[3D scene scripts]

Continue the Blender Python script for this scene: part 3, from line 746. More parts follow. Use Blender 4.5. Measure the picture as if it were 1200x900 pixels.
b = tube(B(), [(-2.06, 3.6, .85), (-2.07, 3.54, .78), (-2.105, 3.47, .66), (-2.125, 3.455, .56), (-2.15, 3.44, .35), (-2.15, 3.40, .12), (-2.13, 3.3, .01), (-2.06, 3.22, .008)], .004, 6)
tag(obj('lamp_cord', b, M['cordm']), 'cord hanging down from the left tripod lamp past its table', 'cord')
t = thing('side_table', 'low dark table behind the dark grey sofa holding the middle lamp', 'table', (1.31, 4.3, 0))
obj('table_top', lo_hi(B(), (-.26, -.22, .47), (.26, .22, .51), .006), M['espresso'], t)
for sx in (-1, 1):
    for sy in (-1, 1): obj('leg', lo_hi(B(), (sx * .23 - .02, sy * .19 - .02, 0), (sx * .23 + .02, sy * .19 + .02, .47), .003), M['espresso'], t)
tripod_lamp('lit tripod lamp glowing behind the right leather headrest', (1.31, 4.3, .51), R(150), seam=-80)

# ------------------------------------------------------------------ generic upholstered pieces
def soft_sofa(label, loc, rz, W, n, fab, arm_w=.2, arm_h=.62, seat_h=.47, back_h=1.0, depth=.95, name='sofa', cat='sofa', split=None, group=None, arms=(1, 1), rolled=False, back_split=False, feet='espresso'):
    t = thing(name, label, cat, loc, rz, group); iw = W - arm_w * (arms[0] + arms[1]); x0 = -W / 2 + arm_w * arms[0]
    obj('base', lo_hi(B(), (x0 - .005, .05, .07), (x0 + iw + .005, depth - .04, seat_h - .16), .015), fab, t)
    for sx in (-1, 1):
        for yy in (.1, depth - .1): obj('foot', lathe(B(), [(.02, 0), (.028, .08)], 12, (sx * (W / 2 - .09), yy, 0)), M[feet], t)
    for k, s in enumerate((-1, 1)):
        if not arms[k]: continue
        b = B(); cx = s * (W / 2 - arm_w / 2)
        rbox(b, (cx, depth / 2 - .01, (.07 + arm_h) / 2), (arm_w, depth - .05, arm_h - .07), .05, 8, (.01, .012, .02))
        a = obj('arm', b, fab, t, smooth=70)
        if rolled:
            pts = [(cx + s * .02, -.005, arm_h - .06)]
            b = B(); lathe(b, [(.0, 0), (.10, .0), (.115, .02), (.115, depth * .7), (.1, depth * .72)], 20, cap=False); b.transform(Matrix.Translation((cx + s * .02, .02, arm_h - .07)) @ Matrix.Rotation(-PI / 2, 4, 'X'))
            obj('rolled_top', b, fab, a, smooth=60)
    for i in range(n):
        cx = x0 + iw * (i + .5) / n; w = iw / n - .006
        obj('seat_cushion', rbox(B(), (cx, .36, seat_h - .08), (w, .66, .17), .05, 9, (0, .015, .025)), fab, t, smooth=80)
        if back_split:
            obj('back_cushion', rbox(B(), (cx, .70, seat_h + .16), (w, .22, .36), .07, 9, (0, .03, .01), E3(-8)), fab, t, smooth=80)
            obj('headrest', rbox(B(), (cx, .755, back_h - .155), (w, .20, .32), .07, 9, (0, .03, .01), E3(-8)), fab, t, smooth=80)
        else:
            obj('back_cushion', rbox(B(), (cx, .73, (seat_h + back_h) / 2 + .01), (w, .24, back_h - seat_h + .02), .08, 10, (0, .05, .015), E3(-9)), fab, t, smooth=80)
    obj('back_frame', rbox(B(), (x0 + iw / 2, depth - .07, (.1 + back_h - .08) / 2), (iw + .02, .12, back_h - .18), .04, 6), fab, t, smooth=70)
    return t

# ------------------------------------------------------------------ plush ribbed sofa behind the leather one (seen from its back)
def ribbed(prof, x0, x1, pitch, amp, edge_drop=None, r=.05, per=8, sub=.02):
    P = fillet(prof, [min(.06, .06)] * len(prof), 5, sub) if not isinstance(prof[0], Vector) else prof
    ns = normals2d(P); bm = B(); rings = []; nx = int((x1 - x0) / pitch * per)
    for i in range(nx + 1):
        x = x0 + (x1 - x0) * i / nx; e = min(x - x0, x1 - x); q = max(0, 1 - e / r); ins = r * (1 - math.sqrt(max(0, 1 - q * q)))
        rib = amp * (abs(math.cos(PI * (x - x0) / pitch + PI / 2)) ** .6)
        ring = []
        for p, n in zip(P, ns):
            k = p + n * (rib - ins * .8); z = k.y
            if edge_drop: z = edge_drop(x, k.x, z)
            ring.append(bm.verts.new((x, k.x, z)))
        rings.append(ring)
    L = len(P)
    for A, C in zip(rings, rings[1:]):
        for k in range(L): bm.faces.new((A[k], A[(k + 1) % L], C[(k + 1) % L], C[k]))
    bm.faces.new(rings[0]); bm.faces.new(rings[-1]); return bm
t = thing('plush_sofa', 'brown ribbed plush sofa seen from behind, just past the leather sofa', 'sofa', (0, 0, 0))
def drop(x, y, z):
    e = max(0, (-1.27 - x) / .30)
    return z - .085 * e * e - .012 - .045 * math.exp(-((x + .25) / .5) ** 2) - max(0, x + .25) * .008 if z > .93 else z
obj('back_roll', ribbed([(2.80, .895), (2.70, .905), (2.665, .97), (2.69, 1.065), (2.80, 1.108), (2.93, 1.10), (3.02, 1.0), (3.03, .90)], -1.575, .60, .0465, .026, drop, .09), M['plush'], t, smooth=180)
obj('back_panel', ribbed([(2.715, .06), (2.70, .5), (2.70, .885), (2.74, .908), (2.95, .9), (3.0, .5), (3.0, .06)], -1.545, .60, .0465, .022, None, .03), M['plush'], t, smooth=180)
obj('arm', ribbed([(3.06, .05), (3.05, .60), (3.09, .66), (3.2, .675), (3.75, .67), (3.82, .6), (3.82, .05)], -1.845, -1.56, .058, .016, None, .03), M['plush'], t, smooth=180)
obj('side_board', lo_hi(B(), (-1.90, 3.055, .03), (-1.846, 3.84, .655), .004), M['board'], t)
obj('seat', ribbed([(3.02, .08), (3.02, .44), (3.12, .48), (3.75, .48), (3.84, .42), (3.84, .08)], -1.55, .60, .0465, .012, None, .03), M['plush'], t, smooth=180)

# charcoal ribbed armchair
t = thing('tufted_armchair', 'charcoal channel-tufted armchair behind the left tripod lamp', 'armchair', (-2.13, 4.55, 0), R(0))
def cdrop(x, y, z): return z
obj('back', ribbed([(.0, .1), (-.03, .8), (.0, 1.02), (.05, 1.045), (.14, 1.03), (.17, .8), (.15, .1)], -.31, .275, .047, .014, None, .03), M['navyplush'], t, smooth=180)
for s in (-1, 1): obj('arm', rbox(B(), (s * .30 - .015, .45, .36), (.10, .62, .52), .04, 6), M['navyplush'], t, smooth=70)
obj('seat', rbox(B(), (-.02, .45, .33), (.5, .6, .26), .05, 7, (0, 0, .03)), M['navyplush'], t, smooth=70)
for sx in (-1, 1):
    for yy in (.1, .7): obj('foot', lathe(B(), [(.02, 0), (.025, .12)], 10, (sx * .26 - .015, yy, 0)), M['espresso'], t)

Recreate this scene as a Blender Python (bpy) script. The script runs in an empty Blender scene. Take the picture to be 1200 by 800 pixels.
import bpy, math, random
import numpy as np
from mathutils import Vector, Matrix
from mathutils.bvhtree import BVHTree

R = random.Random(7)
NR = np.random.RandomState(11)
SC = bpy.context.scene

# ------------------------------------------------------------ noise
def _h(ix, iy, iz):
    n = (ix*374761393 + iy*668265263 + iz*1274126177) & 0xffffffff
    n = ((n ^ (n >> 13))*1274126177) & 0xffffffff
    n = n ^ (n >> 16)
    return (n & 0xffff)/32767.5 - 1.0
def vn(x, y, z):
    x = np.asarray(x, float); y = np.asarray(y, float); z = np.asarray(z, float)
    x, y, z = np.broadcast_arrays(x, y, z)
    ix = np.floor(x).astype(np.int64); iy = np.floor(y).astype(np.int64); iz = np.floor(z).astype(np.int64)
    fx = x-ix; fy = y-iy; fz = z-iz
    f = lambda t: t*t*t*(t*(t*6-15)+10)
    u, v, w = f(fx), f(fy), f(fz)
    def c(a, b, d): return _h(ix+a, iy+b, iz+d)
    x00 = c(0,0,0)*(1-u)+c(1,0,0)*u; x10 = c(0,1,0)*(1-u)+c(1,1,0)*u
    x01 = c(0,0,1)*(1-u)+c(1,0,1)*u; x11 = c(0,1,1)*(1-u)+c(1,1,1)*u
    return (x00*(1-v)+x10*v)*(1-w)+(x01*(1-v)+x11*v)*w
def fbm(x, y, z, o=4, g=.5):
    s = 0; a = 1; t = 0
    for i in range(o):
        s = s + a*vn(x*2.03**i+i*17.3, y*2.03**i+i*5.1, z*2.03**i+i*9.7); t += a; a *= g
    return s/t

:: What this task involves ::
Only the lines from the beginning of the material to the line containing "tripod_lamp('lit tripod lamp" should be echoed, verbatim and in full.

:: Correct answer ::
Continue the Blender Python script for this scene: part 3, from line 746. More parts follow. Use Blender 4.5. Measure the picture as if it were 1200x900 pixels.
b = tube(B(), [(-2.06, 3.6, .85), (-2.07, 3.54, .78), (-2.105, 3.47, .66), (-2.125, 3.455, .56), (-2.15, 3.44, .35), (-2.15, 3.40, .12), (-2.13, 3.3, .01), (-2.06, 3.22, .008)], .004, 6)
tag(obj('lamp_cord', b, M['cordm']), 'cord hanging down from the left tripod lamp past its table', 'cord')
t = thing('side_table', 'low dark table behind the dark grey sofa holding the middle lamp', 'table', (1.31, 4.3, 0))
obj('table_top', lo_hi(B(), (-.26, -.22, .47), (.26, .22, .51), .006), M['espresso'], t)
for sx in (-1, 1):
    for sy in (-1, 1): obj('leg', lo_hi(B(), (sx * .23 - .02, sy * .19 - .02, 0), (sx * .23 + .02, sy * .19 + .02, .47), .003), M['espresso'], t)
tripod_lamp('lit tripod lamp glowing behind the right leather headrest', (1.31, 4.3, .51), R(150), seam=-80)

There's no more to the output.